• Data extract
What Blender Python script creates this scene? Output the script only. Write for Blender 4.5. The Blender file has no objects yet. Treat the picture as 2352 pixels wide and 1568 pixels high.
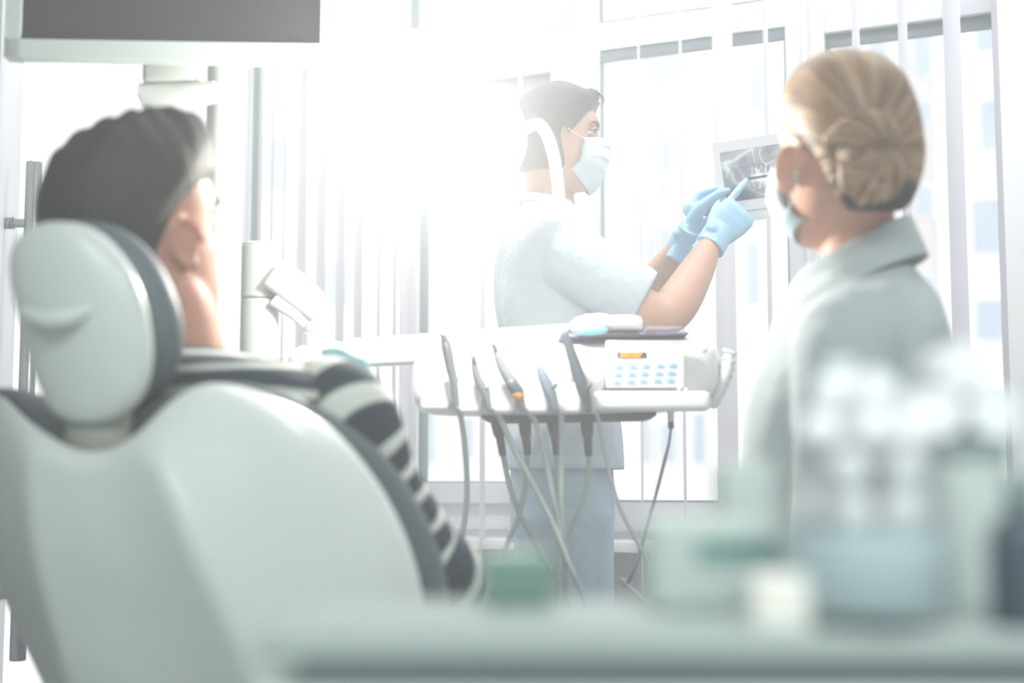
import bpy, bmesh, math, random
import numpy as np
from mathutils import Vector, Matrix, Euler
random.seed(4)
sc = bpy.context.scene
COL = sc.collection
R = math.radians

# ------------------------------------------------------------------ camera, world, lights, exposure
CZ = 0.85
PITCH = R(5.61)
F = 50.0 / 36.0 * 2352
cam_d = bpy.data.cameras.new('camera'); cam = bpy.data.objects.new('camera', cam_d); COL.objects.link(cam)
cam.location = (0, 0, CZ); cam.rotation_euler = (R(90) + PITCH, 0, 0)
cam_d.lens = 50; cam_d.sensor_width = 36; cam_d.clip_start = 0.05; cam_d.clip_end = 200
cam_d.dof.use_dof = True; cam_d.dof.focus_distance = 3.05; cam_d.dof.aperture_fstop = 2.2
cam_d.dof.aperture_blades = 8; cam_d.dof.aperture_rotation = R(12)
sc.camera = cam
w = bpy.data.worlds.new('world'); sc.world = w; w.use_nodes = True
bg = w.node_tree.nodes['Background']; bg.inputs[0].default_value = (0.97, 0.985, 1.0, 1); bg.inputs[1].default_value = 3.0
sc.view_settings.view_transform = 'Standard'; sc.view_settings.look = 'None'
sc.view_settings.gamma = 1; sc.view_settings.exposure = 0.0; sc.view_settings.use_curve_mapping = False
cy = sc.cycles
cy.use_denoising = True; cy.max_bounces = 6; cy.diffuse_bounces = 3; cy.glossy_bounces = 3; cy.transmission_bounces = 4
cy.transparent_max_bounces = 12; cy.volume_bounces = 0; cy.caustics_reflective = False; cy.caustics_refractive = False
cy.sample_clamp_indirect = 4
cy.use_adaptive_sampling = True; cy.adaptive_threshold = 0.045; cy.adaptive_min_samples = 12

def area(name, loc, rot, sx, sy, power, col):
    l = bpy.data.lights.new(name, 'AREA'); l.shape = 'RECTANGLE'; l.size = sx; l.size_y = sy; l.energy = power; l.color = col
    o = bpy.data.objects.new(name, l); COL.objects.link(o); o.location = loc; o.rotation_euler = rot
    return o
# ceiling luminaires of the room (in the ceiling, above the frame)
area('ceiling_light', (-0.7, -0.9, 2.93), (0, 0, 0), 1.2, 0.6, 72, (0.90, 1.0, 0.98))
area('ceiling_light', (0.9, -0.9, 2.93), (0, 0, 0), 1.2, 0.6, 72, (0.90, 1.0, 0.98))
for x_, y_ in ((-1.0, 3.3), (0.05, 2.9), (1.1, 2.45)):     # added fill lamps, out of view, to brighten window frames and slats
    area('window_fill', (x_, y_, 2.93), (R(38), 0, R(-23.8)), 0.9, 0.25, 60, (0.95, 0.975, 1.0))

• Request
From the first line of the listing above, repeat every line through the one holding "R = math.radians". Both ends count, and pictures stay out.

• The result
What Blender Python script creates this scene? Output the script only. Write for Blender 4.5. The Blender file has no objects yet. Treat the picture as 2352 pixels wide and 1568 pixels high.
import bpy, bmesh, math, random
import numpy as np
from mathutils import Vector, Matrix, Euler
random.seed(4)
sc = bpy.context.scene
COL = sc.collection
R = math.radians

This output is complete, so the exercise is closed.